According to Michael P. Murphy, director of Loyola’s Hank Center for the Catholic Intellectual Heritage, Catholic universities should be where the church does its thinking, as once famously said by Rev. Theodore M. Hesburgh, C.S.C. of the University of Notre Dame.

“Historically, the church is the oldest intellectually conscious institution of all time,” Murphy said. “The church will continue, but we want to be of service, so there’s something historical happening here in this moment.”

Friday’s gathering is the second installment of the now-annual series of meetings that began in Chicago in late March of 2022. Last year’s event, which had about 70 attendees, centered around how U.S. church leaders could better support Pope Francis. 

“The Second Vatican Council really called for more expansive dialogue,” Murphy said. “And Pope Francis as pope is saying, ‘Hey, we need to do this better.’ So he’s calling for the state of synodality—which is ‘walking together’—and so our job is to get together, to walk together, to talk about how that might look.”

The Second Vatican Council, or Vatican II, was a meeting of Roman Catholic religious leaders at St. Peter’s Basilica between 1962 and 1965. 

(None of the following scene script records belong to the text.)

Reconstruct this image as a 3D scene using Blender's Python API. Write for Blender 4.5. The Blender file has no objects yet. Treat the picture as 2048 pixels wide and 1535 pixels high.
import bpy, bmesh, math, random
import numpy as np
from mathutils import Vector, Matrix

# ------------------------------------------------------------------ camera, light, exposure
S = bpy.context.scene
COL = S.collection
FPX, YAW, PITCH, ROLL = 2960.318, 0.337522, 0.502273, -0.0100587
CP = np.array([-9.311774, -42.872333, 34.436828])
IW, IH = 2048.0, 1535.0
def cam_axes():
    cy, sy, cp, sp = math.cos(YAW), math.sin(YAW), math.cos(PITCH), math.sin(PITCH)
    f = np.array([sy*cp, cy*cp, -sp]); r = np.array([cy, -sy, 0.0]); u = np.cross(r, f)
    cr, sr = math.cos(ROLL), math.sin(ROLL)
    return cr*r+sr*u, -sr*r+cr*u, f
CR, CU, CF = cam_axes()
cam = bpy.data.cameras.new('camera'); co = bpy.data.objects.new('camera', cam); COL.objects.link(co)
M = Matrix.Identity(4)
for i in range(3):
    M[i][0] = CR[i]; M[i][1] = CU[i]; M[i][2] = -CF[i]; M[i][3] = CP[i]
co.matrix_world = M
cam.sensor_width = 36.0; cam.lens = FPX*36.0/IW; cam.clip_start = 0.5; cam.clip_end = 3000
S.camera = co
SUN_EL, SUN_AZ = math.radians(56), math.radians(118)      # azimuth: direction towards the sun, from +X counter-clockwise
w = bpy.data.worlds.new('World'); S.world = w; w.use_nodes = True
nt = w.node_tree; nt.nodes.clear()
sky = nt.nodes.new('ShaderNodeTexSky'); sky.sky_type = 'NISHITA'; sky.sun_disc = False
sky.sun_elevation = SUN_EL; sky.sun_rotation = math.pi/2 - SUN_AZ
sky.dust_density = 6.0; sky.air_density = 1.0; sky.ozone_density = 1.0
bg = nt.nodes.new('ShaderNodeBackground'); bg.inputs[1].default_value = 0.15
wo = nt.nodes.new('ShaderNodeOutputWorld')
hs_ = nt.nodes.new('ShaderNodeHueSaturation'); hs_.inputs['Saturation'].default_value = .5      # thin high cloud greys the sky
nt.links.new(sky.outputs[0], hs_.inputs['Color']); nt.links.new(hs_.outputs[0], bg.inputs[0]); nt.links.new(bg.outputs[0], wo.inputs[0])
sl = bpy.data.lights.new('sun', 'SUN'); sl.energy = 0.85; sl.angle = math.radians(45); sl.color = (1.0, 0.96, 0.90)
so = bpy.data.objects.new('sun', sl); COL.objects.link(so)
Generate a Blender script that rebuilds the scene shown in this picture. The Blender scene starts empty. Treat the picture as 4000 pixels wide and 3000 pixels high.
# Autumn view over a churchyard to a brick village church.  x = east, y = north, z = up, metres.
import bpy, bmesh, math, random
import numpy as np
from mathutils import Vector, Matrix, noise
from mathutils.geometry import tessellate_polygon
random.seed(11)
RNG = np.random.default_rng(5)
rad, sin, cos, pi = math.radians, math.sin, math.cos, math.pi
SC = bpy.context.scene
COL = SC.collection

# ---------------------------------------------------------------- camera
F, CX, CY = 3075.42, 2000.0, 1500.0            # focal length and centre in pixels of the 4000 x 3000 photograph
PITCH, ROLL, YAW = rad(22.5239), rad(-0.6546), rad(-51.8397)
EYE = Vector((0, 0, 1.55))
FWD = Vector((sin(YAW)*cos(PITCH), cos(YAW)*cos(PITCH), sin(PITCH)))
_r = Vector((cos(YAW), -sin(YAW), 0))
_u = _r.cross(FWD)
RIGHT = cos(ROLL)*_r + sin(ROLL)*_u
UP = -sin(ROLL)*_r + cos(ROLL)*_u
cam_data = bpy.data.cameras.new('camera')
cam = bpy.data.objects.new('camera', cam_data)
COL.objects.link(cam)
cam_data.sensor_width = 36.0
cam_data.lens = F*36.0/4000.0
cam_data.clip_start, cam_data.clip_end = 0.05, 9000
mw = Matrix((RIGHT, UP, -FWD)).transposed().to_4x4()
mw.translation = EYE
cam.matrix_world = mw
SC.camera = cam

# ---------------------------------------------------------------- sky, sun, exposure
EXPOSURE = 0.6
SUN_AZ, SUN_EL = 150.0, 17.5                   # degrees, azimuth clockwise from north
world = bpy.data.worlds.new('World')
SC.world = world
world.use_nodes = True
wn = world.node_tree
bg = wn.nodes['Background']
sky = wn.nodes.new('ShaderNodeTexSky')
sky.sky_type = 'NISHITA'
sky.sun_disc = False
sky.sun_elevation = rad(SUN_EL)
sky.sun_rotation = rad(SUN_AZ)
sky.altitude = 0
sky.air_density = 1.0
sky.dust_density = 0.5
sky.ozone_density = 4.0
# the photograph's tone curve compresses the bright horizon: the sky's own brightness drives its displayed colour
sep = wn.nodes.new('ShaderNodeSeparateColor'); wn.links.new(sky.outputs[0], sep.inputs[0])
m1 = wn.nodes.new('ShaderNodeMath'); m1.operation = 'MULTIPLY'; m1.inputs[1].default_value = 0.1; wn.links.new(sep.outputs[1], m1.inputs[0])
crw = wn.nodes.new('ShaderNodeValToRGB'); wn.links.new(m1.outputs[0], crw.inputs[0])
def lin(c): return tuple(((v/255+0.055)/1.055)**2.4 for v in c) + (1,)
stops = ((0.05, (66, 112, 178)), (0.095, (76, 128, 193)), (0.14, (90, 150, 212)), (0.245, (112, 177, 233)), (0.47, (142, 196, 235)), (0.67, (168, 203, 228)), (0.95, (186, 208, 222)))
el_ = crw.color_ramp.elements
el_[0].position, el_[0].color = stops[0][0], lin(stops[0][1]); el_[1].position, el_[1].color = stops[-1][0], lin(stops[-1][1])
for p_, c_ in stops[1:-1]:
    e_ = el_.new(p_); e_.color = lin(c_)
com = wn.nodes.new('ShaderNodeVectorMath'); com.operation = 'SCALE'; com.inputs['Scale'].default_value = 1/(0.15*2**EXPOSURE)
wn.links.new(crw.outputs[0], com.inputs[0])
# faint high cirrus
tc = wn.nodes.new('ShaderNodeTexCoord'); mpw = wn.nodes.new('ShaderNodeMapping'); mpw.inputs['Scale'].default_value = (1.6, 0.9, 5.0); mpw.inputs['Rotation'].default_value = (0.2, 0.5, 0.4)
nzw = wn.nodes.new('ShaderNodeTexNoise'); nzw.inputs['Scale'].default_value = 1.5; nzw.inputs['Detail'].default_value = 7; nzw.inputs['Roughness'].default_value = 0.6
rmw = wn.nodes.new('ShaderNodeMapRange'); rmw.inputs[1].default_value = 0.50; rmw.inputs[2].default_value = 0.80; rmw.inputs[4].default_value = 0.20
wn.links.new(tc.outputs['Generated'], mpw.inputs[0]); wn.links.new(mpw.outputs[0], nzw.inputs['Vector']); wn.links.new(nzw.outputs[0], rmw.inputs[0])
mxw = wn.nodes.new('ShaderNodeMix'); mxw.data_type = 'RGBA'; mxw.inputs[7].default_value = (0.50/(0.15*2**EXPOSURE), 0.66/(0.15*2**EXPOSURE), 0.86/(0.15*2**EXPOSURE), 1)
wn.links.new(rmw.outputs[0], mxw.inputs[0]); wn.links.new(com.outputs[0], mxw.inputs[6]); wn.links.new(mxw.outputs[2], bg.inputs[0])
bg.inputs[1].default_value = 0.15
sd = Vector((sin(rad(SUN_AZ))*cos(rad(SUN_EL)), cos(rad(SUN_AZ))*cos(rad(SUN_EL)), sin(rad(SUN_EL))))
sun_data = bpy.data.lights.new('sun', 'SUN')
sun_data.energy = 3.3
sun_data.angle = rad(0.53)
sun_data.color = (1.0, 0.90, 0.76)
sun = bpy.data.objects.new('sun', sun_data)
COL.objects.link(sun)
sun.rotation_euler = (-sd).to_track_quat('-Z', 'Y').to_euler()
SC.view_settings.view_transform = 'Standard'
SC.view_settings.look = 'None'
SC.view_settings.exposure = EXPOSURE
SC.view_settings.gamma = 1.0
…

The gathering, which was led by Pope John XXIII, is credited for laying the foundation of the Catholic Church for the 21st century. But more conservative members of the church still criticize Vatican II and its legacy, frustrated by its alleged relaxing of the Catholic faith. 

“There’s been … in the United States especially, so much opposition to Pope Francis,” Gibson said. “Which is really not opposition to him but I think opposition to the Second Vatican Council, which brought the church into the modern world in so many ways, and that was 60 years ago.”

Massa hopes this conference can minimize this ongoing conflict between conservative and liberal members of the church.

“There’s big division in the church, and so what we’re trying to do is overcome this political rift between the left and the right,” Massa said. “We’re trying to have conversations on the ground where the words conservative and liberal will never appear.”

The conference will also place otherwise divided groups of Catholics—whether they be conservative or liberal, theologians or bishops—into conversation with one another, Massa said.

According to Massa, the organizers of the conference intentionally sought a group of presenters that would accurately represent a diverse array of perspectives.

“We’re going to have a position where people of color and women are foregrounded and privileged as sort of like major speakers, but also [on] the panels,” Massa said. “We’ve done our best to mix panels made up of different genders, different nationalities, different ethnic backgrounds.”

Murphy said he is excited to see this “all-star” cast of speakers, including Rev. Daniel E. Flores, S.T.D., of Brownsville, Texas, and Jaisy Joseph, an assistant professor of theology and religious studies at Villanova University.  

“I’m excited about playing a role in this,” Murphy said. “That we’re actually part of the solution to whatever kind of is impeding us from being closer to each other.”

Gibson also emphasized how having moderated discussions at the conference helps facilitate respectful and thoughtful dialogue among participants.

“And to be able to do something positive, you know, as corny as it sounds, really feels good,” Gibson said. “It’s nice to be able to feel like you’re moving things ahead and in a good way, for not just the church but hopefully the wider society.”

Massa said he hopes the conference will help diminish the barriers that often separate different groups within the church—particularly theologians and bishops.

“My sense is that Catholic theologians are wary of bishops and bishops are very wary of Catholic theologians,” he said. “And so if we can lower that wariness, and sort of show the ways in which fruitful and important conversations can take place over the fences that normally divide us, that’d be very good. And that’s precisely what Pope Francis wants.”

Correction (3/8/23, 5:14 p.m.): This article has been corrected to state that the name of the event is “The Way Forward: Pope Francis, Vatican II, and Synodality.”